— BEGIN Data rows —

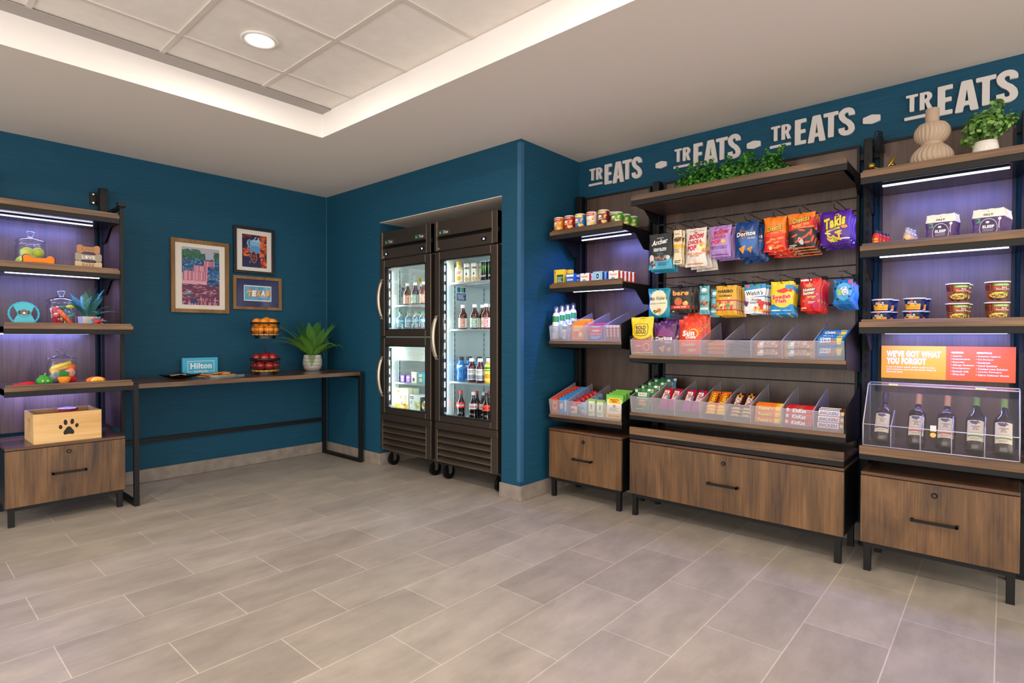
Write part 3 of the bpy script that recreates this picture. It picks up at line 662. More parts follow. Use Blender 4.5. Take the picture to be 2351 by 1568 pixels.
def en(a):
    for x in (-.28, 0, .28): a.poly([(x-.1, .74), (x+.02, .82), (x+.03, .40-.1*(x == 0)), (x-.03, .52)], '#69d52c')
    a.lines(-.4, .4, .16, .26, 2, '#e8e8e8')
ec = can('energy_drink_can', .031, .148, '#0f1512', en, span=pi*.6)
many(ec, [(1.952, .165, 'black energy drink can with green claw marks, front one'), (2.028, .165, 'black energy drink can with green claw marks, half behind the door frame')], 'black energy drink cans', 'can', 1.5305)
# third shelf
def gl(a): a.poly([(-.5, .75), (.5, .85), (.25, .55), (-.4, .35)], '#f4f6f8')
gb = bottle('sports_drink_bottle', .19, bprof(.034, .13, .02, .168, waist=(.06, .075, .9)), C('#1473c4', .15, 0, .4), (.022, .165, .192, '#1d2429'), gl, (.09, .135), .0345, lm='#1a83d6')
many(gb, [(1.695, .165, 'blue sports drink bottle at left of the third shelf, front row'), (1.70, .25, 'blue sports drink bottle behind the leftmost one'), (1.80, .26, 'blue sports drink bottle in the back row, behind the dark red ones'), (1.90, .26, 'blue sports drink bottle in the back row at right')], 'blue sports drink bottles', 'bottle', .7605)
def vl(a): a.rect(-1, 1, .55, 1, '#f2f1ee'); a.lines(-.8, .8, .62, .9, 3, '#555a66'); a.rect(-.8, .8, .1, .45, '#8d909c')
vb = bottle('vitamin_drink_bottle', .185, bprof(.035, .115, .018, .165), C('#4a0b20', .12, 0, .5), (.021, .16, .185, WHT), vl, (.02, .105), .0355, lm='#d5d6dc')
many(vb, [(1.822, .16, 'dark red drink bottle with white cap, left of the pair in front'), (1.912, .16, 'dark red drink bottle with white cap, right of the pair in front'), (1.925, .245, 'dark red drink bottle in the second row')], 'dark red vitamin drink bottles', 'bottle', .7605)
def ol(a): a.rect(-.5, .5, .74, .88, '#17753a'); a.ell(0, .3, .5, .16, '#f08a1c'); a.rect(-1, 1, .62, .68, '#17753a')
ob = bottle('orange_juice_bottle', .19, bprof(.033, .13, .018, .17), C('#f0a42a', .3), (.021, .165, .19, '#f0f4ee'), ol, (.02, .14), .0336, lm='#f5e04a')
many(ob, [(1.997, .165, 'orange juice bottle at the right end of the third shelf')], None, 'bottle', .7605)
# sodas
COLA = C('#160806', .08, 0, .6); sp = bprof(.033, .115, .013, .195, waist=(.05, .06, .9))
def cl(t_, c_):
    def f(a): a.text(t_, 0, .5, 1.5, .5, c_, bold=.02, shear=.1)
    return f
k1 = bottle('cola_bottle', .215, sp, COLA, (.0145, .192, .215, '#d8281c'), cl('Coca-Cola', '#fbf4f0'), (.085, .128), .0338, lm='#d7261e')
k2 = bottle('diet_cola_bottle', .215, sp, COLA, (.0145, .192, .215, '#d9dcdf'), cl('Coke', '#d7261e'), (.085, .128), .0338, lm='#c9ccd0')
many(k1, [(1.693, .165, 'cola bottle with red cap and label, leftmost on the bottom'), (1.80, .235, 'cola bottle with red cap in the second row'), (1.89, .285, 'cola bottle with red cap in the third row'), (2.0, .25, 'cola bottle with red cap behind the rightmost bottle')], 'cola bottles with red labels', 'bottle', .4705)
many(k2, [(1.832, .165, 'diet cola bottle with silver label, front row'), (1.905, .20, 'diet cola bottle with silver label, second from the front')], 'diet cola bottles', 'bottle', .4705)
k3 = bottle('zero_cola_bottle', .215, sp, COLA, (.0145, .192, .215, '#1a1a1a'), cl('Coca-Cola', '#161616'), (.085, .128), .0338, lm='#e8381e')
many(k3, [(1.972, .165, 'cola bottle with black cap and bright red label at the right end')], None, 'bottle', .4705)
# frozen food in the lower left compartment
def carton(name, w, h, d, col, fn=None, side=None, top=None):
    m = MB(); c0 = C(col, .5) if isinstance(col, str) else col
    m.box(-w/2, w/2, 0, d, 0, h, c0, .001)
    if side: m.box(w/2, w/2+.0004, .002, d-.002, .002, h-.002, C(side, .5))
    if top: m.box(-w/2+.001, w/2-.001, .001, d-.001, h, h+.0004, C(top, .5))
    if fn: fn(Art(m, flat(w, h), None, None, .0004))
    return m.build(name)
def meal(c1, c2, food):
    def f(a):
        a.rect(-1, 1, 0, .3, c2); a.ell(.15, .48, .78, .34, '#eae6dc'); a.dots(-.4, .7, .25, .7, 40, food, .14, .05, 3); a.rect(-.92, -.35, .78, .92, c1)
    return f
c1 = carton('frozen_meal_box', .155, .19, .05, '#f3efd0', meal('#79b33c', '#e3b52e', ['#8a4a1a', '#d9a441', '#5f7c2a', '#b4381f']), top='#efe9c0')
place(c1, .985, .14, .4705, 'cream frozen meal box with noodles, standing at left in the lower left compartment', 'box', 'frozen meal boxes'); c = dup(c1); place(c, 1.0, .20, .4705, 'cream frozen meal box standing behind the left one', 'box', 'frozen meal boxes')
def ev(a): a.rect(-.92, -.3, .74, .9, '#2b2455'); a.text('evol', -.6, .82, .5, .09, '#f4f4f4', 3, .04); a.ell(.35, .4, .6, .3, '#eeeee6'); a.dots(-.1, .8, .22, .58, 30, ['#d6cf56', '#efe9a4', '#a6b84a'], .12, .04, 3); a.lines(-.9, -.4, .45, .65, 3, '#5c606c')
c2 = carton('frozen_meal_box', .15, .145, .05, '#dfe3e6', ev, top='#cfd6dc'); place(c2, 1.153, .145, .4705, 'pale grey frozen meal box with pasta and a purple logo', 'box', 'frozen meal boxes')
c3 = carton('frozen_meal_box', .12, .13, .05, '#26201c', meal('#3a3a3a', '#171310', ['#c0622a', '#e0a050', '#7c9c3a'])); place(c3, 1.285, .14, .4705, 'black frozen meal box cut off by the door frame', 'box', 'frozen meal boxes')
c = dup(c2); place(c, 1.19, .205, .4705, 'grey frozen meal box in the second row at right', 'box', 'frozen meal boxes')
def ic(c_):
    def f(a): a.lines(-.6, .6, .58, .82, 2, '#ffffff', 2, .5, .2); a.ell(0, .3, .5, .18, c_)
    return f
for i, (s, w, h, c_, f_, lb) in enumerate([(.965, .055, .06, '#6b4b9c', '#c8a8e0', 'small purple treat cup, leftmost on the lower left wire shelf'), (1.045, .055, .06, '#8a5ab4', '#e05a9a', 'small pink and purple treat cup on the lower left wire shelf'), (1.12, .062, .095, '#eee6dc', '#4a2a1c', 'white and brown ice cream bar box on the wire shelf'), (1.215, .075, .095, '#5a9cae', '#f0d060', 'teal and yellow ice cream box at right of the wire shelf')]):
    o = carton('ice_cream_box', w, h, .05, c_, ic(f_), top='#4a2a1c' if i == 2 else None); place(o, s, .155, .7145, lb, 'box', 'ice cream boxes on the wire shelf')
# ---------------------------------------------------------------- canisters and remedy boxes on the narrow unit
def chipcan(col, badge, snack, h=.112):
    def f(a):
        a.rect(-.62, .62, .78, .97, badge, 1); a.rect(-.45, .45, .86, .90, '#f6f0e0', 2); a.ell(-.18, .62, .28, .10, '#f4efe4', 2)
        a.text('Pringles', -.15, .45, .74, .12, '#f6e9b8', 4, .04, outline='#8a1418'); a.dots(.25, .72, .14, .32, 6, snack, .16, .06, 3, 5); a.dots(.42, .7, .5, .7, 3, snack, .14, .07, 3, 7)
    return can('crisp_canister', .0365, h, col, f, '#e9e4da', span=pi*.5, tin=False)
PO = [('#e8861c', '#c03a1a', 2.561, 'orange', 'leftmost on the top shelf'), ('#cf2a22', '#a3161a', 2.651, 'red', 'between the orange and blue ones'), ('#1f7ac0', '#f0c62c', 2.739, 'blue', 'between the red and white ones'), ('#eee9e0', '#cf2a22', 2.831, 'white', 'between the blue and maroon ones'), ('#7a1c34', '#c5a13a', 2.923, 'maroon', 'front one, beside the green canister')]
g = 'small crisp canisters on the top lit shelf'
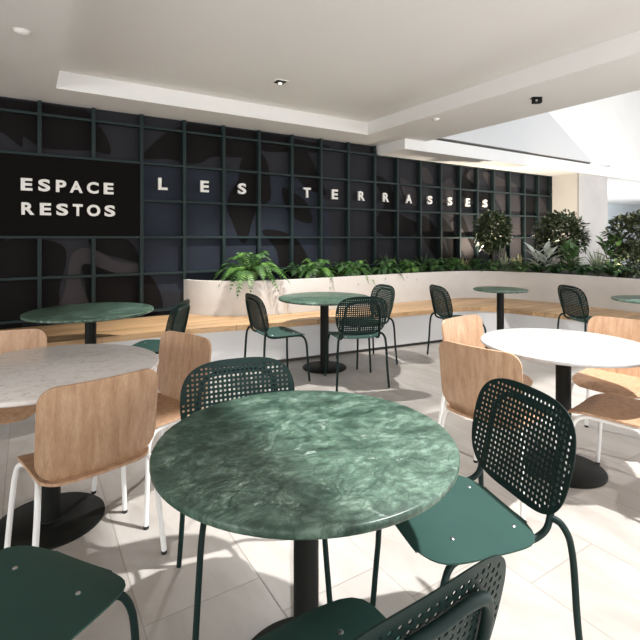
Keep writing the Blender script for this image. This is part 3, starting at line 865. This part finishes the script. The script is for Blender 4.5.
plant(blades(34, 80, .44, .022, M_blade, 'grass_tuft', 1.15), 598, 6.9, 'spiky pale green grass tuft below the marble pier', 'plant', z=.80)
plant(broad(35, 27, .58, .24, .10, M_broad, 'fig_plant', .2), 611, 7.0, 'upright broad leaved plant beside the right hand olive shrub', 'plant', z=.80)
plant(bush(36, .18, .16, .02, M_bush, 500, .07, 'low_shrub'), 628, 6.75, 'low dark shrub at the planter rim by the glowing garden light', 'shrub', z=.80)
G3 = 'low green filler plants along the right hand planter rim'
for i, (x, d, lab) in enumerate([(492, 7.25, 'small dark filler plant just left of the pale spiky plant at the rim'), (520, 7.0, 'small dark filler plant below the yellow leaved plant at the rim'),
                                 (538, 7.1, 'small dark filler plant below the silvery plant at the rim'), (556, 6.95, 'small dark filler plant between silvery and broad leaved plants at the rim'),
                                 (582, 6.75, 'small dark filler plant left of the grass tuft at the rim'), (612, 6.6, 'small dark filler plant right of the grass tuft at the rim')]):
    plant(fern(80 + i, .32, M_fern2, 22, .05), x, d, lab, 'plant', G3, z=.81)
def garden_light(x, d, aim, energy, lab):
    u, v = cam_to_room((x - 320) / 465.0 * d, d)
    t = tag(empty('garden_spotlight', (u, v, .79)), lab, 'garden light')
    obj('stake', tube(bmesh.new(), [(0, 0, -.03), (0, 0, .05)], .006, 8), M_black, t)
    obj('housing', lathe(bmesh.new(), [(0, .045), (.03, .045), (.036, .10), (.031, .10), (.028, .092), (0, .092)], 20), M_black, t)
    obj('bulb', lathe(bmesh.new(), [(0, .093), (.026, .093), (.02, .105), (0, .112)], 18), M_bulb, t)
    l = lamp('garden_lamp', 'SPOT', (u, v, .92), aim, energy, (1.0, .86, .68), spot_size=2.5, spot_blend=1.0, shadow_soft_size=.03)
garden_light(619, 6.75, (7.6, 4.3, 2.0), 25, 'small lit garden spotlight among the plants near the right edge')
garden_light(492, 8.15, (6.6, 5.6, 2.3), 170, 'small lit garden spotlight hidden behind the round topped shrub')
garden_light(561, 8.45, (8.3, 5.6, 2.2), 170, 'small lit garden spotlight hidden behind the broad rounded shrub')

# recessed lamps' own light
lamp('downlight_lamp', 'SPOT', (2.23, 4.31, 2.95), (2.65, 4.15, 0), 420, (1, .965, .93), spot_size=1.9, spot_blend=.5, shadow_soft_size=.03)
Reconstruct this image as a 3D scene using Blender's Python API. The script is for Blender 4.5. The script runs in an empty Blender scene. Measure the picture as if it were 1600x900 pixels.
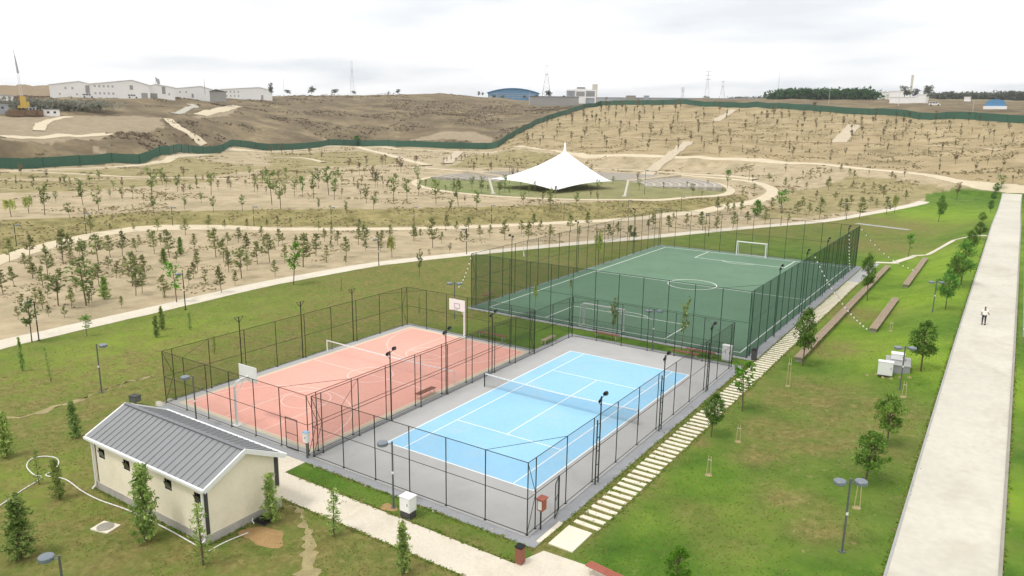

— END Data rows —

> [What you are asked to do]: Look through the listing and extract every line with "image" in it.

> [Result for this exercise]:
Keep writing the Blender script for this image. This is part 3, starting at line 865. This part finishes the script. The script is for Blender 4.5.
Reconstruct this image as a 3D scene using Blender's Python API. The script is for Blender 4.5. The script runs in an empty Blender scene. Measure the picture as if it were 1600x900 pixels.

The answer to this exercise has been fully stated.